Telkom, and those about to invest in Telkom, are hardly likely to be happy with Sutherland`s suggestions, most of which are aimed at slashing its revenue. But to INTUG it is intolerable to protect an incumbent operator from an open market when the cost is born by users.

SA will not see "serious" broadband under the current dispensation, Sutherland says, because there is no incentive for Telkom to provide it. Nor does he believe the second national operator, due to be introduced this year, will spur greater roll-out.

"A managed duopoly is a very slow and very dangerous way of doing things," he says, citing examples of markets where incumbent operators managed to delay full competition by using every trick in the book, dirty and otherwise.

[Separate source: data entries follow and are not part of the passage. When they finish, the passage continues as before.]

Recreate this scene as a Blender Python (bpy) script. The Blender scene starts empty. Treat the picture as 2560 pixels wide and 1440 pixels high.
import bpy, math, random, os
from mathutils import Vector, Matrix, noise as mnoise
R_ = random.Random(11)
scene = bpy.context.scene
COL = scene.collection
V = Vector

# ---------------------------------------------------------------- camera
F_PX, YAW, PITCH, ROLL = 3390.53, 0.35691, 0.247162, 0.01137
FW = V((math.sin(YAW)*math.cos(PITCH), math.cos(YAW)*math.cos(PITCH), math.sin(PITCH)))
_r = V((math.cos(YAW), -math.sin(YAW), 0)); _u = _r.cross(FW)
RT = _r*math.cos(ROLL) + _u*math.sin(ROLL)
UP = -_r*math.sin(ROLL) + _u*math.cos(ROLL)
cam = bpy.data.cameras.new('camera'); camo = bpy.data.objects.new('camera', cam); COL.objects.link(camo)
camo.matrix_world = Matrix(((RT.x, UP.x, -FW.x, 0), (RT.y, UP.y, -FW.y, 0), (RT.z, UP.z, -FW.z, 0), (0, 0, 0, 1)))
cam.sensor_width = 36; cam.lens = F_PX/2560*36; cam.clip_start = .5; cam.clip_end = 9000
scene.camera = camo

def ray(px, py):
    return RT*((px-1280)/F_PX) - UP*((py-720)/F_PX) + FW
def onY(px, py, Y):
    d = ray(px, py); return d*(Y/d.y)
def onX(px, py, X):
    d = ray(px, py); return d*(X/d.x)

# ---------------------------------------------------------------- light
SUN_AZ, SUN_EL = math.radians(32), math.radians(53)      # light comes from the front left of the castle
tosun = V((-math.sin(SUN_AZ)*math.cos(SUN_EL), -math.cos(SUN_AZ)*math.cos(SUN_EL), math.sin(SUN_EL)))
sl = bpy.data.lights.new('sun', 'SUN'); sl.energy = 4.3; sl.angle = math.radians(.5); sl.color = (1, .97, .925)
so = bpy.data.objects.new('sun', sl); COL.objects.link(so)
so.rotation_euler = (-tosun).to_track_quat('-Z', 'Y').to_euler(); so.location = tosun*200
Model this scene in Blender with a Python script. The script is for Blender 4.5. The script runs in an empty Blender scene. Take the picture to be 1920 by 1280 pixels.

Instead, INTUG favours opening the market by allowing users to provide their own infrastructure where they can. Current legislation and regulation strictly forbids that, but there is no underlying technical reason why it cannot be done, Sutherland says.

"You don`t need to have been part of SA`s nuclear bomb programme to do it. You just need to know where to switch off the electricity and know a bit about splicing cable."

Sutherland`s formula is to protect only two scare resources, radio frequency spectrum and telephone numbers, and allow pretty much anyone to use any technology to serve telecommunications users.

"Lots of people will come in. Some will succeed and some will fail. Then there will be consolidation. It`s called a market."

To avoid the worst excesses of such a market, he says, the government could draw up a technology "shopping list" of allowed equipment to ensure that, once consolidated, companies do not face widely divergent equipment types.

And if Telkom ends up on top of the pile when the dust settles, Sutherland, for one, will not be concerned. Once Pandora`s box is open, new services have been introduced and prices lowered, there is no turning back.